First and second paragraphs make sense, as for the third... that's gonna bite the Soviets on the ass down the line, badly.
With the existential threat that the Poles offered Moscow in the immediate years following Stalin's death they were looking for a lifeline.
But yes.
Regarding the fourth, even Mao's pro-rural policies were relatively limited in scope. Whenever he wasn't using the urban classes as leverage in power games against the rest of the CCP, his economic policies were remarkably like those which came after; industrial feudalism, essentially.
Pretty much, but it does open the door for a large portion of the Chinese Communist Party, Military, and skilled classes to be educated in Russian schools and by the (Russian) Soviet Party.
On that whole Intermarum-with-nukes thing I would like to lay a bet now on...
No.
I feel deceived and betrayed by the lack of an update.
Lol.
I feel like shit for going missing like that. But (And how I hedge) hopefully I'll have a few updates typed up over the course of the weekend to offer. And if I don't, I at least have most of them written down on paper, and the stack of books is noted in the right places, for several updates to come. And the Vignettes.
I revenue got a huge interest in Chinese politics in the 1920s so I started reading this. I'm not finished yet. Jut started with Wang Jingwei but I'm enjoying the devil out of it. One question, why did you have Hu become President after the Central Plains War and not Yan Xishan? My understanding is that everyone expected he would become President if Chiang lost the war with the famous Time magazine cover declaring him the next President of China. My understanding was that he had already made a deal with Wang to become President in exchange for Wang being Prime Minister. I'm asking because Hu's section doesn't even seem to touch on it, basically just saying the Nanjing clique go at together and compromised with Hu. Did they completely rule out having one of the outside warlords take over and we're willing to fight to prevent that? I guess I don't entirely understand the logic as it seems the warlord alliance was strong enough to press for President Yan after Chiang's death. Was making Hu President more just a means to a decentralized state as it is unlikely any warlord in power would not centralize their leadership?
First off its worth pointing out that Time Magazines predictions about China in the 1920's, and Henry Luce had tons of them, were often pretty far off the mark.
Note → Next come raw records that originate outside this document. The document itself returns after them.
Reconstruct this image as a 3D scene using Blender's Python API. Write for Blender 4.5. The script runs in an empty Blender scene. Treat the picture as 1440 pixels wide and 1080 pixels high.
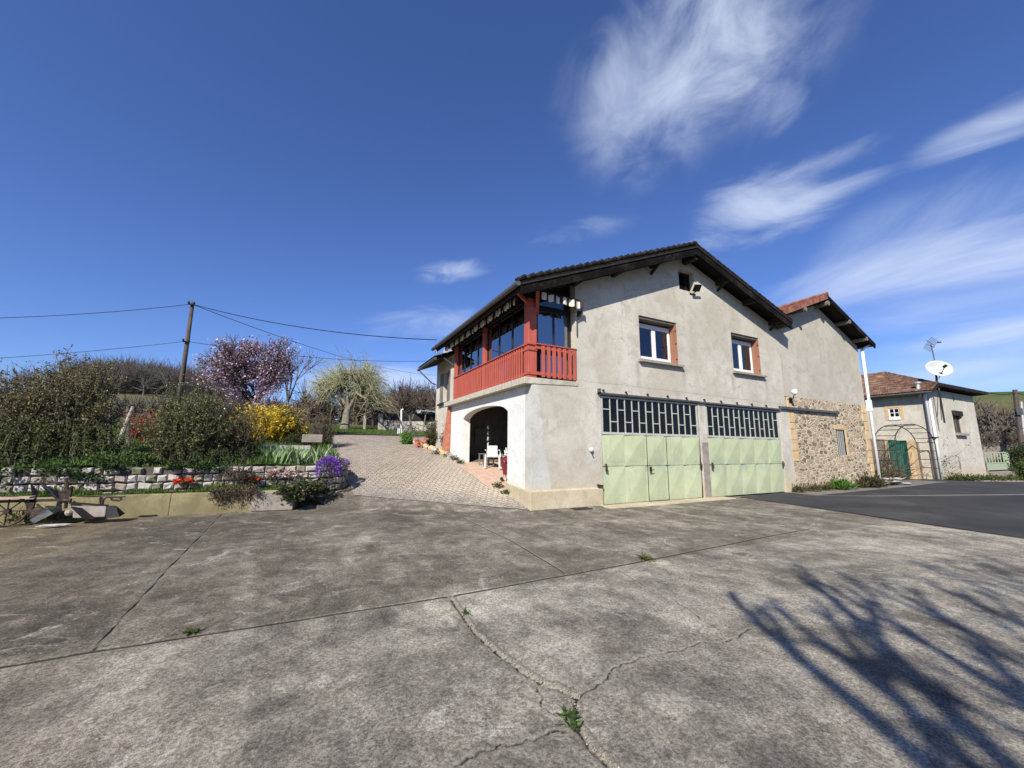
import bpy, math, random
import numpy as np
from mathutils import Vector, Matrix
random.seed(7); rng=np.random.default_rng(11)
C=bpy.context.scene.collection
# ---------------------------------------------------------------- camera model
F=557.0; CX=720.0; CY=540.0; EYE=np.array([0,0,1.62])
def nz(v): v=np.array(v,float); return v/np.linalg.norm(v)
def cray(x,y): return nz([x-CX,-(y-CY),-F])
_ex=cray(1830,640); _ey=cray(430,629); _e=_ex@_ey
_a=nz(_ex-_ey*_e/2); _b=nz(_ey-_ex*_e/2); _z=nz(np.cross(_a,_b)); _b=nz(np.cross(_z,_a))
RM=np.array([_a,_b,_z])
def ray(x,y): return RM@cray(x,y)
def P(x,y,ax,v):
    r=ray(x,y); t=(v-EYE[ax])/r[ax]; return EYE+r*t
def W(px,py,D):
    r=ray(px,py); return EYE+r*(D/math.hypot(r[0],r[1]))
# ---------------------------------------------------------------- ground heights
def sst(a,b,x): t=np.clip((x-a)/(b-a),0,1); return t*t*(3-2*t)
def H(x,y):
    x=np.asarray(x,float); y=np.asarray(y,float)
    y0=9.2+np.clip(5.4-x,0,7)*.62
    L=24-y0; t=np.clip((y-y0)/L,0,1)
    z=2.32*(1-(1-t)**1.3)+.07*np.clip(y-24,0,60)
    z=z*(1-sst(8.6,11,x)*1.0*(1-sst(22,40,y)))
    z=z-.022*np.clip(x-30,0,40)
    r=np.hypot(x,y)
    hill=sst(70,240,r)*(23+3*np.sin(x*.02+1)+2.5*np.sin(y*.031))
    be=x/np.maximum(y,1.); hill=hill*sst(-60,40,y+x*.3)*(.34+.66*np.maximum(sst(.08,.26,-be)*(1-.7*sst(.33,.5,-be)),.84*sst(1.2,2.2,be)))
    return z+hill
def h1(x,y): return float(H(x,y))
def Hg(x,y):   # terrace garden, left of the driveway
    x=np.asarray(x,float); y=np.asarray(y,float)
    t=np.clip((y-13.3)/9,0,1)
    return (1.10+1.05*t)*(1-t**3)+t**3*(H(x,y)+.22)+.05*np.sin(x*1.7)*np.sin(y*1.3)
# ---------------------------------------------------------------- materials
def srgb(c): return tuple(((v/255)/12.92 if v/255<=.04045 else ((v/255+.055)/1.055)**2.4) for v in c)
KA=.84   # overall albedo level of painted and mineral surfaces
class NT:
    def __init__(s,name):
        m=bpy.data.materials.new(name); m.use_nodes=True; s.m=m; s.t=m.node_tree; s.b=s.t.nodes['Principled BSDF']
    def n(s,t,**k):
        o=s.t.nodes.new(t)
        for a,b in k.items():
            if a in o.inputs.keys() if isinstance(a,str) else False: pass
            setattr(o,a,b)
        return o
    def l(s,a,b): s.t.links.new(a,b)
    def coord(s,scale=(1,1,1),rot=(0,0,0),kind='Object'):
        c=s.n('ShaderNodeTexCoord'); m=s.n('ShaderNodeMapping'); m.inputs['Scale'].default_value=scale; m.inputs['Rotation'].default_value=rot
        s.l(c.outputs[kind],m.inputs['Vector']); return m.outputs[0]
    def noise(s,sc,det=6,ro=.6,vec=None,dist=0):
        o=s.n('ShaderNodeTexNoise'); o.inputs['Scale'].default_value=sc; o.inputs['Detail'].default_value=det; o.inputs['Roughness'].default_value=ro; o.inputs['Distortion'].default_value=dist
        if vec is not None: s.l(vec,o.inputs['Vector'])
        return o.outputs['Fac']
    def ramp(s,fac,stops,interp='LINEAR'):
        o=s.n('ShaderNodeValToRGB'); e=o.color_ramp; e.interpolation=interp
        while len(e.elements)<len(stops): e.elements.new(.5)
        for q,(p,c) in zip(e.elements,stops):
            q.position=p; q.color=(c,c,c,1) if isinstance(c,(int,float)) else (*[k*KA for k in c],1)
        s.l(fac,o.inputs[0]); return o.outputs[0]
    def mix(s,f,a,b,mode='MIX'):
        o=s.n('ShaderNodeMix'); o.data_type='RGBA'; o.blend_type=mode
        for v,i in ((f,0),(a,6),(b,7)):
            if hasattr(v,'is_linked') or hasattr(v,'links'): s.l(v,o.inputs[i])
            elif i==0: o.inputs[0].default_value=v
            else: o.inputs[i].default_value=(v,v,v,1) if isinstance(v,(int,float)) else (*[k*KA for k in v],1)
        return o.outputs[2]
    def math(s,op,a,b=0.,c=0.):
        o=s.n('ShaderNodeMath',operation=op)
        for i,v in enumerate((a,b,c)):
            if hasattr(v,'links'): s.l(v,o.inputs[i])
            else: o.inputs[i].default_value=v
        return o.outputs[0]
    def attr(s,name,out='Fac'):
        o=s.n('ShaderNodeAttribute'); o.attribute_name=name; return o.outputs[out]
    def bump(s,h,dist=.01,st=1.):
        o=s.n('ShaderNodeBump'); o.inputs['Distance'].default_value=dist; o.inputs['Strength'].default_value=st
        s.l(h,o.inputs['Height']); s.l(o.outputs[0],s.b.inputs['Normal'])
    def out(s,col,rough=.8,spec=.3,metal=0):
        if hasattr(col,'links'): s.l(col,s.b.inputs['Base Color'])
        else: s.b.inputs['Base Color'].default_value=(*col,1)
        if hasattr(rough,'links'): s.l(rough,s.b.inputs['Roughness'])
        else: s.b.inputs['Roughness'].default_value=rough
        s.b.inputs['Specular IOR Level'].default_value=spec; s.b.inputs['Metallic'].default_value=metal
        return s.m
def rough_mat(name,c1,c2,scale=6,rough=.8,bump=.004,metal=0,spec=.3,stretch=(1,1,1),c3=None):
    s=NT(name); v=s.coord(stretch)
    a=s.noise(scale,8,.65,v); b=s.noise(scale*9,4,.6,v)
    f=s.math('ADD',s.math('MULTIPLY',a,.7),s.math('MULTIPLY',b,.3))
    st=[(.36,c1),(.62,c2)]
    if c3: st=[(.34,c1),(.5,c2),(.66,c3)]
    s.bump(f,bump); return s.out(s.ramp(f,st),rough,spec,metal)
def render_mat(name,base,stain,pale,tan=None,facade=False):
    """cement render: blotches, runs under edges, fine grain, a few hairline cracks"""
    s=NT(name); v=s.coord(); vs=s.coord((1,1,.22))
    big=s.noise(.55,7,.62,v,.4); med=s.noise(2.6,8,.7,v,.6); run=s.noise(2.2,6,.6,vs); fine=s.noise(60,4,.7,v); spk=s.noise(17,5,.7,v)
    col=s.mix(s.ramp(big,[(.38,0.),(.62,1.)]),base,pale)
    col=s.mix(s.ramp(med,[(.48,0.),(.66,.7)]),col,stain)
    col=s.mix(s.ramp(run,[(.56,0.),(.75,.5)]),col,stain)
    col=s.mix(s.ramp(spk,[(.45,0.),(.7,.35)]),col,tuple(x*.72 for x in base))
    if tan:
        g=s.n('ShaderNodeNewGeometry'); sx=s.n('ShaderNodeSeparateXYZ'); s.l(g.outputs['Position'],sx.inputs[0])
        zz=s.math('ADD',sx.outputs[2],s.math('MULTIPLY',med,-1.6))
        col=s.mix(s.ramp(s.math('ADD',zz,.9),[(.0,.85),(1.,0.)]),col,tan)
    if facade:   # settlement crack along the floor line, runs below the sill ends, patched areas
        g=s.n('ShaderNodeNewGeometry'); sx=s.n('ShaderNodeSeparateXYZ'); s.l(g.outputs['Position'],sx.inputs[0]); X_,Z_=sx.outputs[0],sx.outputs[2]
        wv=s.math('MULTIPLY',s.math('SUBTRACT',s.noise(1.6,6,.7,v),.5),.16)
        ln=s.math('ABSOLUTE',s.math('ADD',s.math('SUBTRACT',Z_,3.66),s.math('ADD',wv,s.math('MULTIPLY',s.math('SUBTRACT',X_,7.),.012))))
        col=s.mix(s.ramp(ln,[(.004,.55),(.016,0.)]),col,tuple(k*.45 for k in base)); col=s.mix(s.ramp(ln,[(.0,.25),(.22,0.)]),col,stain)
        for xs_ in (9.46,11.62,14.30,16.44,7.75,12.35):
            top=4.5 if 9<xs_<17 and abs(xs_-12.35)>.1 else 3.3
            a_=s.math('ABSOLUTE',s.math('ADD',s.math('SUBTRACT',X_,xs_),s.math('MULTIPLY',wv,.35)))
            zf=s.ramp(s.math('MULTIPLY',s.math('SUBTRACT',top,Z_),.5),[(.0,0.),(.01,.8),(.55,0.)])
            col=s.mix(s.math('MULTIPLY',s.ramp(a_,[(.02,.75),(.12,0.)]),zf),col,tuple(k*.6 for k in base))
        pt=s.noise(.42,3,.5,s.coord((1,1,1.6),(0,0,.3)),.8); col=s.mix(s.ramp(pt,[(.56,0.),(.60,.3)]),col,pale)
    w=s.n('ShaderNodeTexVoronoi'); w.feature='DISTANCE_TO_EDGE'; w.inputs['Scale'].default_value=.42
    dv=s.n('ShaderNodeVectorMath',operation='ADD'); nn=s.n('ShaderNodeTexNoise'); nn.inputs['Scale'].default_value=1.3; nn.inputs['Detail'].default_value=8
    s.l(v,nn.inputs['Vector']); s.l(v,dv.inputs[0]); s.l(nn.outputs['Color'],dv.inputs[1]); s.l(dv.outputs[0],w.inputs['Vector'])
    crack=s.math('MULTIPLY',s.ramp(w.outputs[0],[(.0,1.),(.006,0.)]),s.ramp(big,[(.5,0.),(.56,.5)]))
    col=s.mix(crack,col,tuple(x*.45 for x in base))
    s.bump(s.math('ADD',s.math('MULTIPLY',fine,.4),s.math('ADD',spk,s.math('MULTIPLY',crack,-1.))),.012,.8)
    return s.out(col,.92,.15)
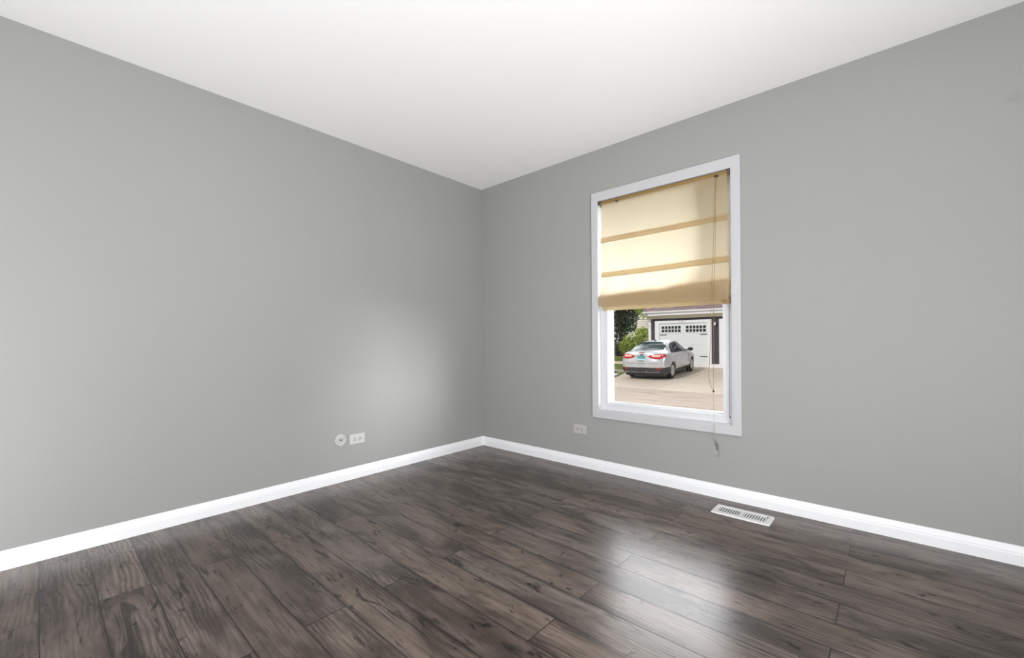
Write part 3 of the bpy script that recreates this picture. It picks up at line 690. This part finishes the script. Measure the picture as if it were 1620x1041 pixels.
# ------------------------------------------------------------------ outside: garage and neighbour's house
GY = 18.3
def lap_wall(bm, x0, x1, y, z0, z1, pitch, lip=.014, depth=.08):
    z = z0
    while z < z1 - 1e-4:
        zt = min(z + pitch, z1)
        prism(bm, [(y + depth, z), (y - lip, z), (y - .003, zt), (y + depth, zt)], 'x', x0, x1); z = zt
    return bm
def garage():
    r = thing('garage_building', 'garage with white carriage door and dark siding across the street', 'building', (-4.7, GY, -.32))
    off = Vector((4.7, -GY, .32))
    def part(name, bm, mat, parent=r, smooth=False):
        bmesh.ops.translate(bm, verts=bm.verts[:], vec=off); return link(name, bm, mat, parent, smooth)
    bm = nbox(-6.45, 6.0, GY + .075, GY + 6.0, -.6, 2.3); part('wall', bm, M['dsiding'])
    bm = bmesh.new()
    lap_wall(bm, -3.37, -3.03, GY, -.17, 2.06, .105); lap_wall(bm, -6.31, -6.11, GY, -.40, 2.06, .105); lap_wall(bm, -6.31, -2.2, GY, 1.955, 2.075, .12)
    part('siding', bm, M['dsiding'])
    part('corner_board', nbox(-6.46, -6.315, GY - .03, GY + .12, -.5, 2.08), M['hwhite'])
    bm = nbox(-6.11, -5.88, GY - .04, GY + .08, -.40, 1.955); box(bm, -3.55, -3.37, GY - .04, GY + .08, -.40, 1.955); box(bm, -5.88, -3.55, GY - .04, GY + .08, 1.82, 1.955)
    box(bm, -3.37, -3.03, GY - .035, GY + .08, -.36, -.16)
    part('door_casing', bm, M['hwhite'])
    part('side_casing', nbox(-3.035, -2.0, GY - .04, GY + .08, -.40, 1.96), M['hwhite'])
    part('frieze_board', nbox(-6.50, 6.0, GY - .045, GY + .08, 2.07, 2.235), M['beige'])
    # eave
    part('soffit', nbox(-6.55, 6.0, GY - .34, GY + .02, 2.225, 2.245), M['hwhite'])
    part('fascia', nbox(-6.55, 6.0, GY - .36, GY - .33, 2.215, 2.345, .004), M['hwhite'])
    bm = bmesh.new(); prism(bm, [(GY - .36, 2.335), (GY - .40, 2.325), (GY - .445, 2.36), (GY - .455, 2.425), (GY - .465, 2.44), (GY - .36, 2.44)], 'x', -6.60, 6.0)
    part('gutter', bm, M['hwhite'])
    bm = bmesh.new(); prism(bm, [(GY - .42, 2.445), (GY - .42, 2.47), (GY + 3.0, 4.18), (GY + 6.4, 2.47), (GY + 6.4, 2.30), (GY + 3.0, 4.05)], 'x', -6.62, 6.05)
    part('roof', bm, M['shingle'])
    # overhead door: four sections, two rows of lights
    d = part('garage_door', nbox(-5.885, -3.545, GY + .015, GY + .06, -.325, 1.825), M['gdoor'])
    bm = bmesh.new()
    for k in range(4):
        z0 = -.325 + k * .5375
        box(bm, -5.878, -3.552, GY + .001, GY + .02, z0 + .006, z0 + .531, .005, 1)
    part('door_section', bm, M['gdoor'], d)
    for (wx0, wx1) in ((-5.765, -4.81), (-4.565, -3.625)):
        z0, z1 = 1.375, 1.68; b = bmesh.new(); ring_rect(b, wx0 - .03, wx1 + .03, z0 - .03, z1 + .03, wx0, wx1, z0, z1, GY - .012, GY + .01)
        nc = 6; cw = (wx1 - wx0) / nc
        for k in range(1, nc): box(b, wx0 + cw * k - .018, wx0 + cw * k + .018, GY - .010, GY + .008, z0, z1)
        box(b, wx0, wx1, GY - .010, GY + .008, (z0 + z1) / 2 - .018, (z0 + z1) / 2 + .018)
        part('window_grille', b, M['gdoor'], d)
        part('pane', nbox(wx0, wx1, GY - .004, GY + .003, z0, z1), M['gglass'], d)
    for (x0, x1, z) in ((-5.865, -5.50, 1.245), (-3.90, -3.555, 1.25), (-3.90, -3.555, .19), (-5.865, -5.50, .19)):
        b = nbox(x0, x1, GY - .016, GY + .004, z - .018, z + .018, .006); part('strap_hinge', b, M['iron'], d)
    # house number on the head casing
    for i, x in enumerate((-4.86, -4.72, -4.60)):
        b = bmesh.new()
        if i != 1: box(b, x - .012, x + .012, GY - .048, GY - .038, 1.85, 1.935)
        else: ring_rect(b, x - .035, x + .035, 1.85, 1.935, x - .015, x + .015, 1.868, 1.917, GY - .048, GY - .038)
        part('house_number', b, M['digits'])
    # wall lantern
    l = thing('wall_lantern', 'small lantern on the dark siding right of the garage door', 'lamp', (-3.20, GY - .014, 1.70))
    o2 = Vector((3.20, -(GY - .014), -1.70))
    def lp(name, bm, mat):
        bmesh.ops.translate(bm, verts=bm.verts[:], vec=o2); return link(name, bm, mat, l)
    lp('back_plate', nbox(-3.25, -3.15, GY - .03, GY - .014, 1.62, 1.82, .006), M['iron'])
    bm = bmesh.new(); lathe(bm, [(0, 1.90), (.03, 1.88), (.075, 1.82), (.08, 1.81), (0, 1.81)], 8, 'z', (-3.20, GY - .12, 0)); lp('lamp_cap', bm, M['iron'])
    bm = bmesh.new(); lathe(bm, [(0, 1.66), (.05, 1.65), (.03, 1.60), (0, 1.58)], 8, 'z', (-3.20, GY - .12, 0))
    tube(bm, [(-3.20, GY - .03, 1.66), (-3.20, GY - .12, 1.63)], .012); lp('lamp_body', bm, M['iron'])
    bm = bmesh.new(); lathe(bm, [(0, 1.81), (.062, 1.81), (.045, 1.66), (0, 1.66)], 8, 'z', (-3.20, GY - .12, 0)); lp('lamp_glass', bm, M['lampglass'])
garage()
def glow_blocker():  # unseen block added to keep the low sky glow off car and driveway
    r = thing('glow_blocker', 'tall dark grey block added out of view right of the garage to stop the sky glow', 'building', (22, 22, -.3))
    link('wall', nbox(-15.5, 1.5, -3, 6, -1.5, 6.5), M['dsiding'], r)
    bm = bmesh.new(); prism(bm, [(-3.5, 6.4), (1.5, 9.0), (6.5, 6.4)], 'x', -16, 2.0); link('roof', bm, M['shingle'], r); r['kind'] = 'structure'
glow_blocker()

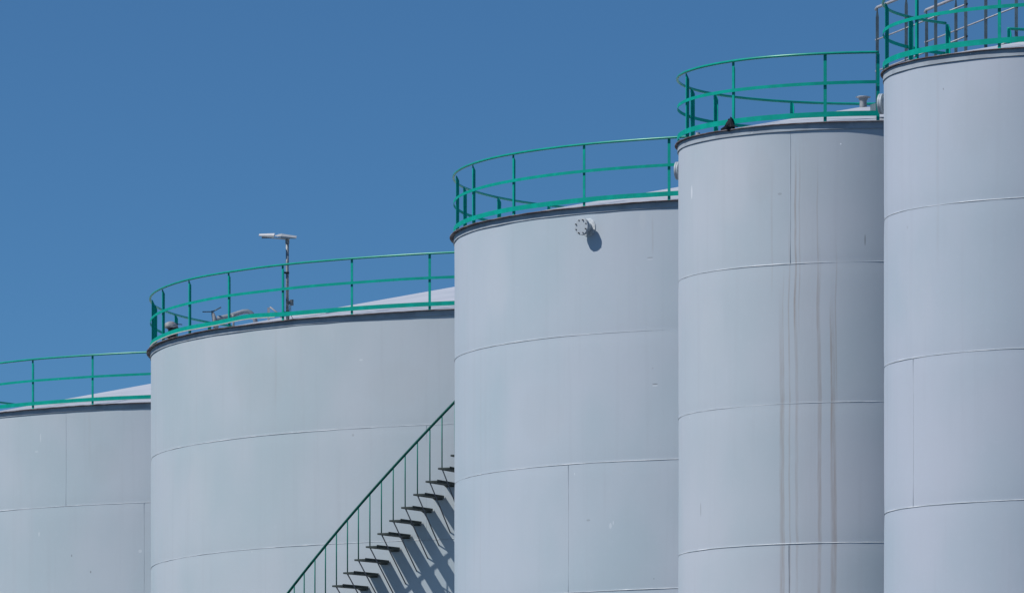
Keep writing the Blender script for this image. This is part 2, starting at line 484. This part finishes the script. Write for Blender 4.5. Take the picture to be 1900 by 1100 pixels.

That said, yes, Yan and Wang had a pact about this, and yes I should have expanded on it more in Hu's update and will in the final version of this, but that deal and those predictions were more or less based on the belief that the KMT government in Nanjing was about to crash in flames and their armies were going to be wiped out. Here the Nationalist Warlords have more or less won by a fluke, Chaing is dead but Nanjing still has secured its foreign backing and its still in the ascendant position, while the psudo-Nationalists I called the "Federalists" in this are still men without a base of support who happen to have armies under them. In that vacuum Hu, about the only figure left on the KMT side of things with a powerbase becomes a viable compromise figure, if he's willing to agree to certain Federalist demands, which in the name of power and avoiding continual civil war I have him do. He takes the job but the Federalists/Warlords do get to secure their bases of power and get most of what they want, without having to march all the way to the Pearl River Valley to get.
As an author I'll admit the real goal was to get Wang Jingwei into a position as the Fascist leader who shows up at the moment of crisis and drags China into a hell it had never seen the likes of before.